What began as satire escalated into a confrontation over free expression, corporate pressure, and political power, placing two of the country’s most prominent television hosts—Stephen Colbert and Jimmy Kimmel—at the center of a broader national debate.
The sequence of events unfolded quickly. In July 2025, CBS announced that The Late Show with Stephen Colbert would be canceled, with its final episode scheduled for the following spring. The network cited financial considerations. Few observers accepted the explanation at face value. Just days earlier, Mr. Colbert had used his monologue to criticize CBS’s parent company, Paramount, for a multimillion-dollar legal settlement involving former President Donald J. Trump, characterizing it on air as an act of corporate capitulation.
Mr. Trump celebrated the cancellation publicly, framing it as vindication rather than coincidence. The message, implicit but unmistakable, resonated across the industry: criticism carried consequences.
Two months later, the pressure widened. Following remarks by Jimmy Kimmel on Jimmy Kimmel Live! addressing political violence and the climate of extremism, ABC abruptly suspended the program. Shortly afterward, Brendan Carr, the Trump-appointed chairman of the Federal Communications Commission, publicly suggested that broadcast licenses could be scrutinized. Mr. Trump again declared victory online, praising the suspension and warning that other hosts could be next.
The effect was chilling. Late-night comedy, long treated as a safe outlet for dissent, now appeared vulnerable to the same levers of power historically used against journalists and activists. Yet instead of retreating, the industry responded with something unusual: unity.
On September 18, 2025, Mr. Colbert opened The Late Show not with jokes, but with a declaration. “I’m your host, Stephen Colbert,” he said, before adding, “But tonight, we are all Jimmy Kimmel.” The audience rose in sustained applause. It was a rare moment of solidarity in a field built on competition.
What followed was a carefully calibrated act of defiance. Mr. Colbert used satire to expose the mechanics of intimidation, parodying network self-censorship and political pressure without naming executives directly. In one widely circulated segment, he mocked the unspoken rules of compliance—what could be said, what could not, and who ultimately decided.

Other hosts joined in. Seth Meyers joked preemptively about praising the former president to avoid consequences. Jimmy Fallon offered a public defense of Mr. Kimmel’s character. Jon Stewart returned for a special episode of The Daily Show, framing the moment within a global context and interviewing journalists who had lived under authoritarian regimes where comedians were among the first targets.
The comparison was deliberate. Scholars of democratic backsliding have long noted that attacks on entertainers often precede broader crackdowns. Comedians shape narratives, normalize skepticism, and reach audiences that traditional political discourse cannot. Silencing them, even indirectly, signals power.

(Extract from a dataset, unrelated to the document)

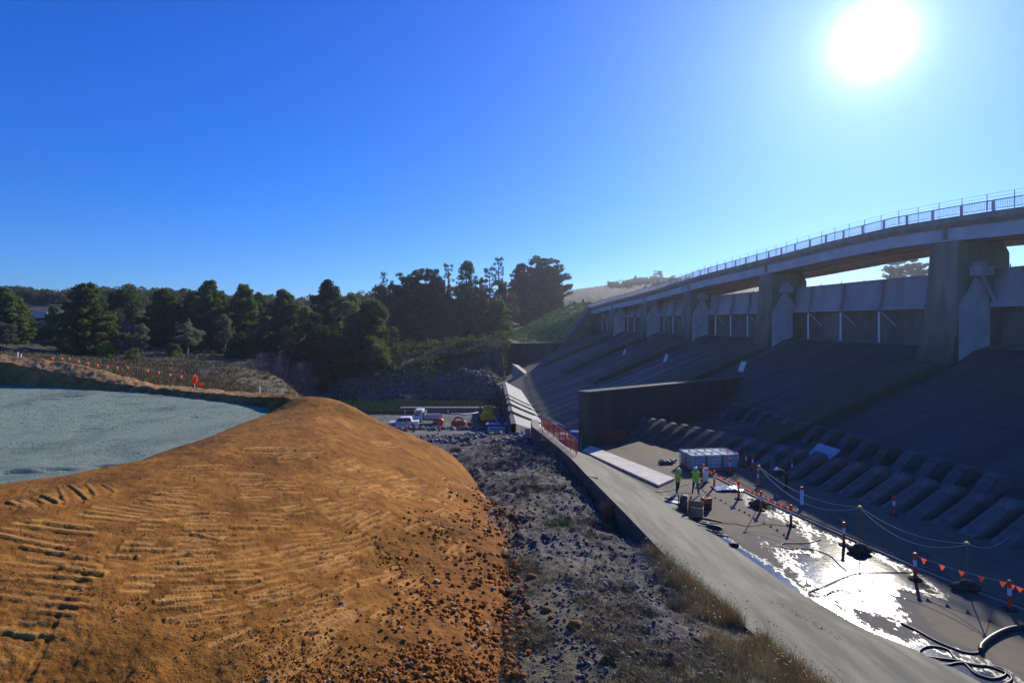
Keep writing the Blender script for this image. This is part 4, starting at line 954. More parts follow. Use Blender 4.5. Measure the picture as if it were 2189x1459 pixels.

Public response proved decisive. Within days, backlash mounted against ABC, with advertisers, viewers, and fellow entertainers criticizing the suspension. After six days, the network reversed course. Mr. Kimmel returned to the air on September 23 to record-breaking viewership, drawing millions across television and social platforms. His comeback episode became the most-watched in the program’s history.
The episode underscored a paradox. Efforts to suppress dissent often amplify it. Attempts to intimidate late-night hosts instead elevated them into symbols of resistance, drawing attention not only to their jokes but to the systems reacting so strongly against them.
For Mr. Trump, the episode fit a familiar pattern. Throughout his political career, he has framed criticism as persecution and used institutional authority to retaliate against adversaries. What changed in 2025 was the response. Rather than isolating targets, the pressure produced collective pushback.
The significance of the moment extends beyond television. It raised questions about corporate independence, regulatory overreach, and the fragility of informal protections that artists and journalists rely on. No laws were rewritten. No formal bans were issued. Yet the threat was enough to test the boundaries of speech.
In the end, late-night comedy did what it has always done at its best: reframed power by refusing to be intimidated. Not through outrage alone, but through humor, coordination, and public accountability.
The episode served as a reminder that free expression rarely disappears all at once. More often, it erodes quietly—until someone decides not to yield.